EXERCISE OBJECTIVE
Exactly reproduce the lines that run from the one containing "Write a Blender" through the one containing "scene.camera = cam", ends included, with no pictures.

──────────

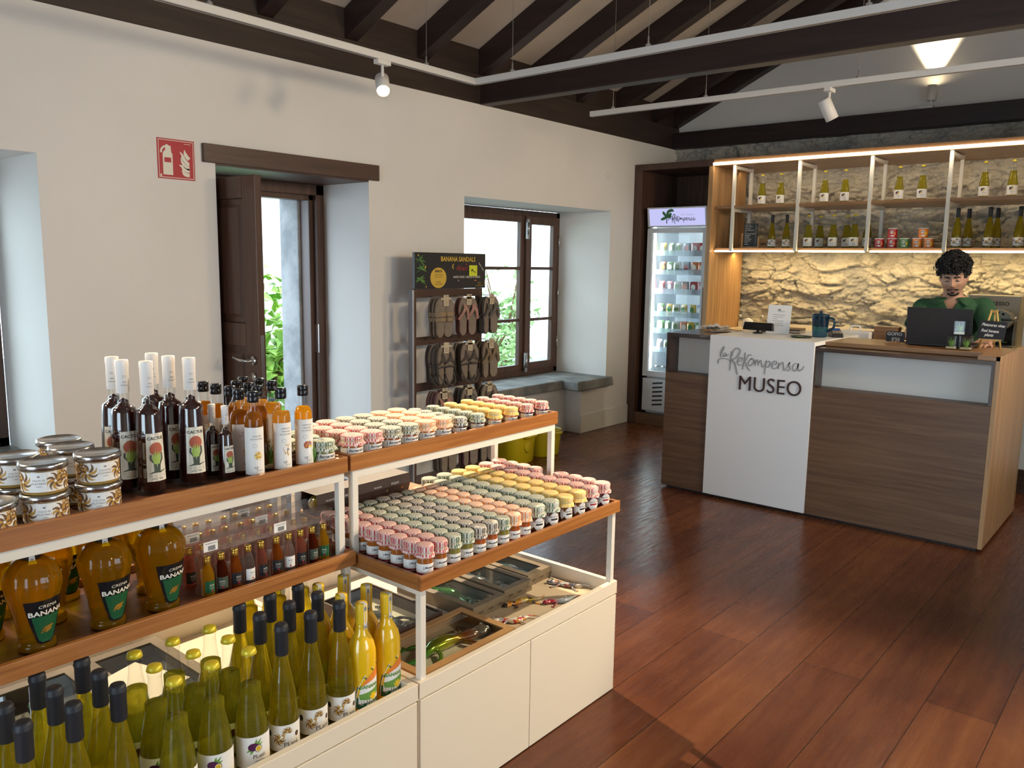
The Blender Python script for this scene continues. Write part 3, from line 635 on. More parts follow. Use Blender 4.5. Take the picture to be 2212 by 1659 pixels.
# ------------------------------------------------------------ preserve jars with cloth caps
def scrip(m, s, r, z, a, mi): m.text(s, .0001 + r, cyl(r, a, z), mi)
def jar_kit(kind, cloth, fill, band, r, h, style):
    def make():
        root = thing('preserve_jar', None, 'jar'); n = 20
        hb = h * .76; R = r * (1.06 if style != 'squat' else 1.04)
        MB().lathe([(0, .0), (r * .93, 0), (r, .004), (r, hb * .86), (r * .94, hb * .96), (r * .86, hb), (0, hb)], n).build('jar_body', FILL[fill], root)
        lb = MB(); ra = r + .0005; g = cyl(ra + .0004, -.25, 0)
        if style == 'tall_wide':                                         # shaped label: a pointed lobe at each side
            us = [-.034 + .068 * k / 14 for k in range(15)]; pr = [.006 + .017 * abs(math.cos(pi * u / .040)) ** .9 if abs(u) < .030 else .006 for u in us]
            lb.add([cyl(ra, -.25, 0)(u, .030 + s_ * p) for u, p in zip(us, pr) for s_ in (-1, 1)], [(2 * k, 2 * k + 2, 2 * k + 3, 2 * k + 1) for k in range(14)], 0)
            lb.rect(-.013, .0265, .013, .0325, g, 2 if band else 1, 6); lb.text("Bernardo's", .008, g, 1, (0, .036), .3); lb.rect(-.009, .020, .009, .0207, g, 3, 4); lb.rect(-.008, .0175, .008, .0182, g, 3, 4)
        else:
            z0, z1 = (.004, hb * .62) if style == 'squat' else (.005, hb * .56)
            lb.lathe([(ra, z0), (ra, z1)], 26, 0, arc=(-2.6, 2.1), smooth=True)
            lb.lathe([(ra + .0003, z0 + (z1 - z0) * .04), (ra + .0003, z0 + (z1 - z0) * .22)], 26, 2, arc=(-2.6, 2.1))
            q = r / .031; zz = z0 + (z1 - z0) * .60
            lb.text("Bernardo's", .0115 * q, g, 1, (.004 * q, zz), .3, bold=.0002); lb.ribbon([(-.012 * q, zz - .012 * q), (-.004 * q, zz - .003 * q), (.006 * q, zz + .006 * q)], [.0003, .0007, .0003], g, 1)
            for k in range(2): lb.rect(-.004 * q, zz - (.006 + .003 * k) * q, (.016 - .004 * k) * q, zz - (.0053 + .003 * k) * q, g, 3, 4)
            lb.text('MOJO', .0048 * q, cyl(ra + .0006, -.25, 0), 0, (.006 * q, z0 + (z1 - z0) * .08)); lb.rect(-.026 * q, zz - .004 * q, -.024 * q, zz + .008 * q, g, 3)
            lb.text('ROJO' if cloth == 'red' else 'VERDE', .0034 * q, cyl(ra + .0006, -.25, 0), 0, (-.012 * q, z0 + (z1 - z0) * .09))
        lb.build('label', ['white_label', 'ink', 'band_red' if band == 'red' else 'band_black', 'grey_ink'], root)
        zb = hb * .99; ht = h
        ruff = lambda t, z: 1 + (.055 * sin(9 * t) + .045 * sin(5 * t + 1.3) + .03 * sin(14 * t)) * max(0, (zb - .001 - z) / .012 + .15) if z < zb - .0005 else 1 + .012 * sin(11 * t)
        cp = MB().lathe([(R * 1.19, zb - .0115), (R * 1.12, zb - .007), (R * 1.0, zb - .001), (R * .965, zb + .001), (R * 1.0, zb + .004), (R * 1.03, ht - .007), (R * 1.0, ht - .003), (R * .9, ht - .0005), (R * .5, ht), (0, ht + .0004)], 32, rf=ruff)
        cp.build('cloth_cap', CLOTH[cloth], root)
        MB().lathe([(R * .975, zb - .0008), (R * 1.0, zb + .0006), (R * .98, zb + .0020)], 24).ribbon([(R * .9, 0), (R * 1.3, .004), (R * 1.45, -.004)], .0012, lambda u, v: (u * .94, -u * .34, zb + v)).build('twine', 'twine', root)
        return root
    return Kit(make)
JN = dict(red='red checked', green='green checked', brown='brown checked', olive='dark olive checked', orange='orange checked', yellow='yellow cloth topped', teal='dark green checked')
rj = random.Random(11)
def jar_columns(kit, cloth, y, x0, dx, n, z, word, col, where, group):
    for k in range(n):
        if y > 2.36 and k == 4: continue                                  # the shelf post stands there
        kit.put((x0 - dx * k + rj.uniform(-.0015, .0015), y + rj.uniform(-.0015, .0015), z), rj.uniform(-.16, .16),
                '%s %s jar, %s from aisle edge, %s column from bottle end, %s' % (word, JN[cloth], ORD[k], col, where), group)
ZT_ = .7012; n = 0
small = [('red', 'mojo', 'red'), ('red', 'mojo', 'red'), ('green', 'olive', 'k'), ('green', 'olive', 'k'), ('brown', 'rust', 'k'), ('brown', 'rust', 'k'), ('green', 'olive', 'k'), ('orange', 'rust', 'red'), ('orange', 'rust', 'red')]
kits = {}
CN = 'first second third fourth fifth sixth seventh eighth ninth tenth eleventh twelfth thirteenth fourteenth fifteenth'.split()
for c, (cl, fi, ba) in enumerate(small):
    k = kits.setdefault(('s', cl), jar_kit('small', cl, fi, ba, .0228, .088, 'tall'))
    jar_columns(k, cl, 1.4975 + .0535 * c, -1.553, .0522, 9, ZT_, 'slim', CN[c], 'wide tray', 'slim preserve jars on the wide tray')
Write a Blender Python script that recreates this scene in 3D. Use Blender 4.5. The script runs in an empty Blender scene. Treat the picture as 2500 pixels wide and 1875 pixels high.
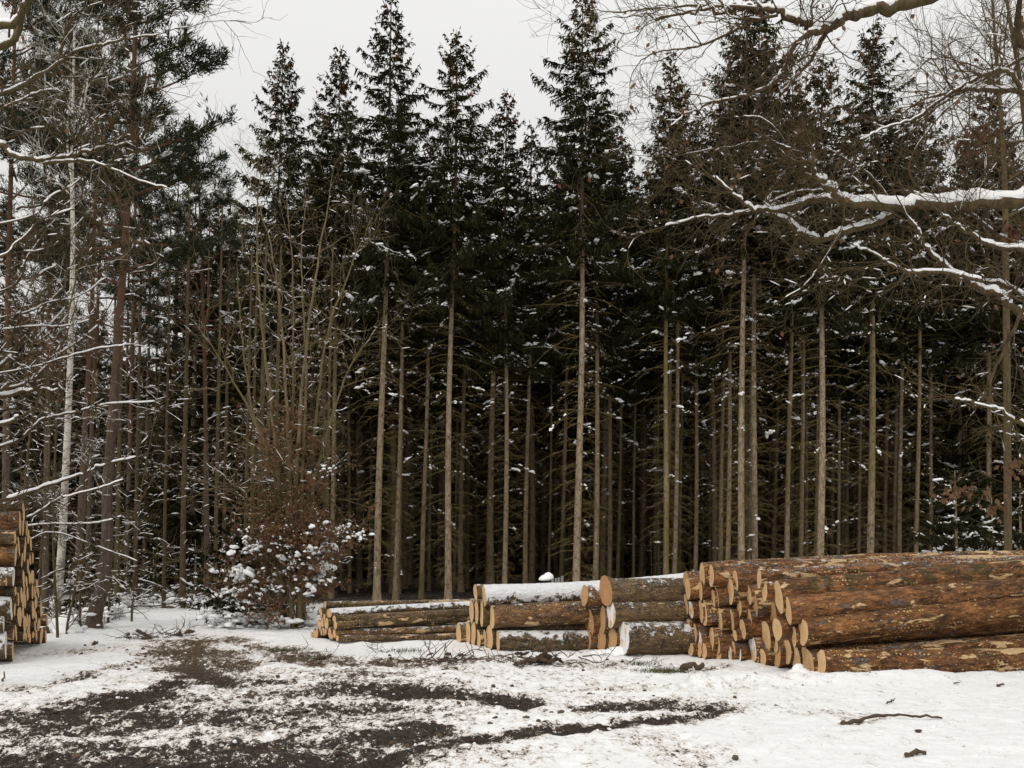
import bpy, math, random
import numpy as np
from mathutils import Vector, Matrix

R = math.radians
rnd = random.Random(11)
npr = np.random.default_rng(11)
scene = bpy.context.scene
COL = scene.collection

# ------------------------------------------------------------------ camera model (photo 2500 x 1875)
F, CX, HY, CAMZ = 2452.0, 1250.0, 1356.0, 1.6
def at(sx, sy, d):
    """point seen at photo position (sx, sy) at distance d in front of the camera"""
    return np.array([(sx - CX) / F * d, d, CAMZ - (sy - HY) / F * d])
def gx(sx, d): return (sx - CX) / F * d
cam_d = bpy.data.cameras.new("camera")
cam = bpy.data.objects.new("camera", cam_d)
COL.objects.link(cam)
cam.location = (0, 0, CAMZ)
cam.rotation_euler = (R(90), 0, 0)
cam_d.sensor_width = 36
cam_d.lens = F / 2500 * 36
cam_d.shift_y = (HY - 937.5) / 2500
cam_d.clip_end = 2000
scene.camera = cam

# ------------------------------------------------------------------ object helpers
def tag(o, label=None, cat=None, group=None, kind=None):
    if label: o["label"] = label
    if cat: o["category"] = cat
    if group: o["group"] = group
    if kind: o["kind"] = kind
    return o
def thing(name, label, cat, loc=(0, 0, 0), group=None, rot=None):
    o = bpy.data.objects.new(name, None)
    o.empty_display_size = .2
    COL.objects.link(o)
    o.location = tuple(float(v) for v in loc)
    if rot is not None:
        o.rotation_mode = 'QUATERNION'
        o.rotation_quaternion = rot
    return tag(o, label, cat, group)
def part(name, me, parent=None, color=None, scale=None):
    o = bpy.data.objects.new(name, me)
    COL.objects.link(o)
    if parent is not None: o.parent = parent
    if color is not None: o.color = color
    if scale is not None: o.scale = scale
    return o

class MB:
    """collects vertices and faces, builds one mesh"""
    def __init__(s): s.v, s.f, s.n = [], [], 0
    def add(s, V, Fc, mat=0):
        V = np.asarray(V, float).reshape(-1, 3); Fc = np.asarray(Fc, int)
        s.v.append(V); s.f.append((Fc + s.n, mat)); s.n += len(V)
    def quads(s, P, D, L, W, N, mat=0):
        """leaf/needle shaped quads: start P, direction D, length L, half width W, side N"""
        n = len(P)
        if n == 0: return
        L = np.broadcast_to(np.asarray(L, float), (n,))[:, None]
        W = np.broadcast_to(np.asarray(W, float), (n,))[:, None]
        m = P + D * L * .45
        V = np.stack([P, m + N * W, P + D * L, m - N * W], 1).reshape(-1, 3)
        s.add(V, np.arange(4 * n).reshape(-1, 4), mat)
    def tube(s, pts, rad, sides=4, mat=0, cap=False, zs=1.0):
        pts = np.asarray(pts, float); n = len(pts)
        rad = np.broadcast_to(np.asarray(rad, float), (n,))
        T = np.gradient(pts, axis=0)
        T /= np.linalg.norm(T, axis=1)[:, None] + 1e-9
        ref = np.array([0, 0, 1.]) if abs(T[:, 2]).mean() < .75 else np.array([.3, 1., 0])
        A = np.cross(T, ref); A /= np.linalg.norm(A, axis=1)[:, None] + 1e-9
        B = np.cross(A, T)
        t = np.linspace(0, 2 * np.pi, sides, endpoint=False)
        V = pts[:, None] + (A[:, None] * np.cos(t)[None, :, None] + B[:, None] * np.sin(t)[None, :, None] * zs) * rad[:, None, None]
        i = np.arange(n - 1)[:, None] * sides; j = np.arange(sides)[None]; k = (j + 1) % sides
        Fq = np.stack([i + j, i + k, i + sides + k, i + sides + j], -1).reshape(-1, 4)
        s.add(V, Fq, mat)
        if cap:
            for b in (0, n - 1):
                vv = V[b]; s.add(np.vstack([vv, vv.mean(0)]), np.array([[q, (q + 1) % sides, sides] for q in range(sides)]), mat)
    def build(s, name, mats, smooth=True):
        me = bpy.data.meshes.new(name)
        if s.n:
            V = np.concatenate(s.v)
            me.vertices.add(len(V)); me.vertices.foreach_set("co", V.ravel().astype(np.float32))
            loops = np.concatenate([f.ravel() for f, m in s.f])
            sizes = np.concatenate([np.full(len(f), f.shape[1]) for f, m in s.f])
            mi = np.concatenate([np.full(len(f), m) for f, m in s.f])
            me.loops.add(len(loops)); me.loops.foreach_set("vertex_index", loops.astype(np.int32))
            me.polygons.add(len(sizes))
            st = np.concatenate([[0], np.cumsum(sizes)[:-1]])
            me.polygons.foreach_set("loop_start", st.astype(np.int32))
            me.polygons.foreach_set("loop_total", sizes.astype(np.int32))
            me.polygons.foreach_set("material_index", mi.astype(np.int32))
            me.polygons.foreach_set("use_smooth", np.full(len(sizes), smooth))
            me.update(calc_edges=True); me.validate()
        for m in mats: me.materials.append(m)
        return me

def ico(sub):
    t = (1 + 5 ** .5) / 2
    v = [(-1, t, 0), (1, t, 0), (-1, -t, 0), (1, -t, 0), (0, -1, t), (0, 1, t), (0, -1, -t), (0, 1, -t), (t, 0, -1), (t, 0, 1), (-t, 0, -1), (-t, 0, 1)]
    f = [(0, 11, 5), (0, 5, 1), (0, 1, 7), (0, 7, 10), (0, 10, 11), (1, 5, 9), (5, 11, 4), (11, 10, 2), (10, 7, 6), (7, 1, 8), (3, 9, 4), (3, 4, 2), (3, 2, 6), (3, 6, 8), (3, 8, 9), (4, 9, 5), (2, 4, 11), (6, 2, 10), (8, 6, 7), (9, 8, 1)]
    v = [np.array(p) / np.linalg.norm(p) for p in v]
    for _ in range(sub):
        cache, nf = {}, []
        def mid(a, b):
            k = (min(a, b), max(a, b))
            if k not in cache:
                m = v[a] + v[b]; v.append(m / np.linalg.norm(m)); cache[k] = len(v) - 1
            return cache[k]
        for a, b, c in f:
            x, y, z = mid(a, b), mid(b, c), mid(c, a)
            nf += [(a, x, z), (b, y, x), (c, z, y), (x, y, z)]
        f = nf
    return np.array(v), np.array(f)
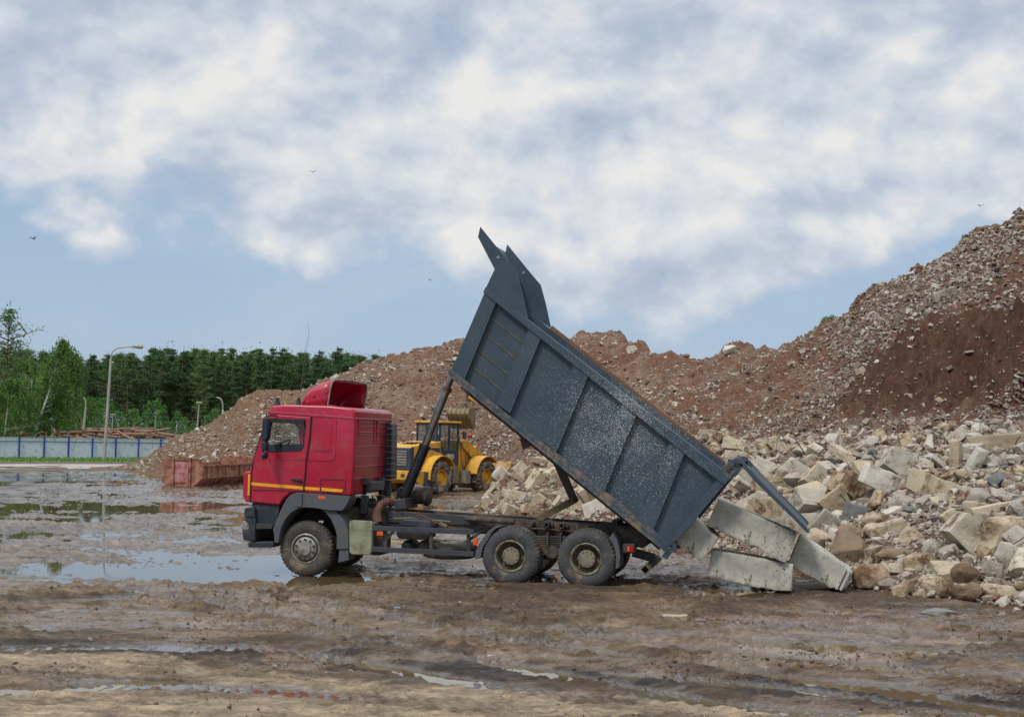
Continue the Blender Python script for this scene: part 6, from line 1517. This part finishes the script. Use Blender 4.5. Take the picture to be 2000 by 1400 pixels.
def cn(scale, det, rough, off=(0, 0, 0), st=(1, 1.5, 1), dist=0.0):
    mp = wn.n('ShaderNodeMapping'); mp.inputs['Location'].default_value = off; mp.inputs['Scale'].default_value = st; wn.l(V0, mp.inputs['Vector'])
    n = wn.n('ShaderNodeTexNoise'); n.inputs['Scale'].default_value = scale; n.inputs['Detail'].default_value = det; n.inputs['Roughness'].default_value = rough; n.inputs['Distortion'].default_value = dist; wn.l(mp.outputs[0], n.inputs['Vector']); return n.outputs['Fac']
warp = wn.n('ShaderNodeTexNoise'); warp.inputs['Scale'].default_value = 9; warp.inputs['Detail'].default_value = 6; warp.inputs['Roughness'].default_value = .6; wn.l(V0, warp.inputs['Vector'])
wv = wn.n('ShaderNodeVectorMath'); wv.operation = 'MULTIPLY_ADD'; wn.l(warp.outputs['Color'], wv.inputs[0]); wv.inputs[1].default_value = (.09, .06, 0); wn.l(V0, wv.inputs[2]); VW = wv.outputs[0]
def billow(scale, off):
    mp = wn.n('ShaderNodeMapping'); mp.inputs['Location'].default_value = off; mp.inputs['Scale'].default_value = (1, 1.35, 1); wn.l(VW, mp.inputs['Vector'])
    v = wn.n('ShaderNodeTexVoronoi'); v.feature = 'SMOOTH_F1'; v.voronoi_dimensions = '2D'; v.inputs['Scale'].default_value = scale; v.inputs['Smoothness'].default_value = .6; v.inputs['Detail'].default_value = 2; v.inputs['Roughness'].default_value = .55; v.inputs['Lacunarity'].default_value = 2.2; wn.l(mp.outputs[0], v.inputs['Vector'])
    return v.outputs['Distance']
big = cn(6, 10, .56, (3, 1, 0), dist=.2); sm = cn(22, 9, .6, (1, 5, 0), dist=.2)
above = wn.math('SUBTRACT', el, low)
v1 = billow(11, (2, 3, 0)); v2 = billow(11, (2+.014, 3-.020, 0))
edge = wn.math('ADD', wn.math('MULTIPLY', above, 22.0), wn.math('ADD', wn.math('MULTIPLY_ADD', big, 2.2, -1.0), wn.math('MULTIPLY_ADD', sm, .9, -.45)))
edge = wn.math('ADD', edge, wn.math('MULTIPLY_ADD', v1, -.9, 1.5))
mask = wn.ramp(edge, .0, .7)
rel = wn.math('MULTIPLY', wn.math('SUBTRACT', v2, v1), .42)
bil = wn.math('MULTIPLY_ADD', v1, -.22, .12)
b1 = cn(9, 11, .58, (7, 2, 0), dist=.2); b2 = cn(9, 11, .58, (7+.02, 2-.03, 0), dist=.2)
rel = wn.math('ADD', rel, wn.math('MULTIPLY', wn.math('SUBTRACT', b1, b2), 3.2))
br_ = cn(2.6, 9, .5, (4.3, 8, 0), (1, 2.0, 1), dist=.25)
mid = wn.ramp(br_, .34, .66)
topd = wn.math('MULTIPLY', wn.math('SUBTRACT', el, .22), 2.6)    # heavier grey overhead
shade = wn.math('ADD', wn.math('MULTIPLY_ADD', mid, .40, .50), wn.math('ADD', rel, bil))
shade = wn.math('SUBTRACT', shade, wn.math('MINIMUM', wn.math('MAXIMUM', topd, 0), .2))
rim_ = wn.math('MULTIPLY', wn.math('SUBTRACT', 1.0, wn.math('MINIMUM', wn.math('ABSOLUTE', wn.math('MULTIPLY_ADD', above, 14, -1.1)), 1.0)), .12)
shade = wn.math('ADD', shade, rim_)
shade = wn.math('MULTIPLY_ADD', shade, .66, .17)
KX = .717; K = KX/.12
def sc3(c, k=K): return tuple(x*k for x in lin(c))
cr_ = wn.n('ShaderNodeValToRGB'); els = cr_.color_ramp.elements; els[0].position = .0; els[1].position = 1.0
els[0].color = (*sc3((168, 184, 205), 1), 1); els[1].position = 1.12 if False else 1.0; els[1].color = (*sc3((238, 236, 233), 1), 1); m_ = els.new(.35); m_.color = (*sc3((188, 199, 214), 1), 1); m_ = els.new(.66); m_.color = (*sc3((214, 219, 226), 1), 1)
wn.l(shade, cr_.inputs[0]); ccol = wn.mix(1.0, cr_.outputs[0], (K, K, K), 'MULTIPLY')
# clear part: nishita tinted towards the pale storm blue near the horizon
eg = wn.ramp(el, .0, .32, sc3((168, 189, 213), 1), sc3((146, 172, 200), 1))
clear = wn.mix(.88, sky.outputs[0], wn.mix(1.0, eg, (K, K, K), 'MULTIPLY'))
veil = wn.ramp(cn(5, 6, .5, (9, 3, 0), (1, 2.4, 1)), .45, .7)
clear = wn.mix(wn.math('MULTIPLY', veil, .22), clear, ccol)
fin = wn.mix(wn.math('MULTIPLY', mask, .93), clear, ccol)
zen = wn.math('MULTIPLY', wn.math('MINIMUM', wn.math('MAXIMUM', wn.math('SUBTRACT', el, .36), 0), .5), 2.1)
zb_ = wn.math('ADD', 1.0, zen)
vm = wn.n('ShaderNodeVectorMath'); vm.operation = 'SCALE'; wn.l(fin, vm.inputs[0]); wn.l(zb_, vm.inputs['Scale']); fin = vm.outputs[0]
wn.l(fin, bg.inputs[0]); bg.inputs[1].default_value = .12
sd_ = bpy.data.lights.new('sun', 'SUN'); sun = bpy.data.objects.new('sun', sd_); C.objects.link(sun); sd_.energy = 1.5; sd_.angle = R(10); sd_.color = (1, .96, .9)
a_ = R(SUN_AZ); dirv = Vector((math.sin(a_)*math.cos(R(SUN_EL)), math.cos(a_)*math.cos(R(SUN_EL)), math.sin(R(SUN_EL))))
sun.rotation_euler = dirv.to_track_quat('Z', 'Y').to_euler()
sc.render.engine = 'CYCLES'; sc.view_settings.view_transform = 'Standard'; sc.view_settings.look = 'None'; sc.view_settings.exposure = 0.48; sc.view_settings.gamma = 1
sc.cycles.max_bounces = 6; sc.cycles.transparent_max_bounces = 12
sc.render.resolution_x = 1024; sc.render.resolution_y = 716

──────────

FINISHED TASK
Write a Blender Python script that recreates this scene in 3D. Use Blender 4.5. The script runs in an empty Blender scene. Treat the picture as 2500 pixels wide and 1875 pixels high.
import bpy, math, random
import numpy as np
from mathutils import Vector, Matrix

R = math.radians
rnd = random.Random(11)
npr = np.random.default_rng(11)
scene = bpy.context.scene
COL = scene.collection

# ------------------------------------------------------------------ camera model (photo 2500 x 1875)
F, CX, HY, CAMZ = 2452.0, 1250.0, 1356.0, 1.6
def at(sx, sy, d):
    """point seen at photo position (sx, sy) at distance d in front of the camera"""
    return np.array([(sx - CX) / F * d, d, CAMZ - (sy - HY) / F * d])
def gx(sx, d): return (sx - CX) / F * d
cam_d = bpy.data.cameras.new("camera")
cam = bpy.data.objects.new("camera", cam_d)
COL.objects.link(cam)
cam.location = (0, 0, CAMZ)
cam.rotation_euler = (R(90), 0, 0)
cam_d.sensor_width = 36
cam_d.lens = F / 2500 * 36
cam_d.shift_y = (HY - 937.5) / 2500
cam_d.clip_end = 2000
scene.camera = cam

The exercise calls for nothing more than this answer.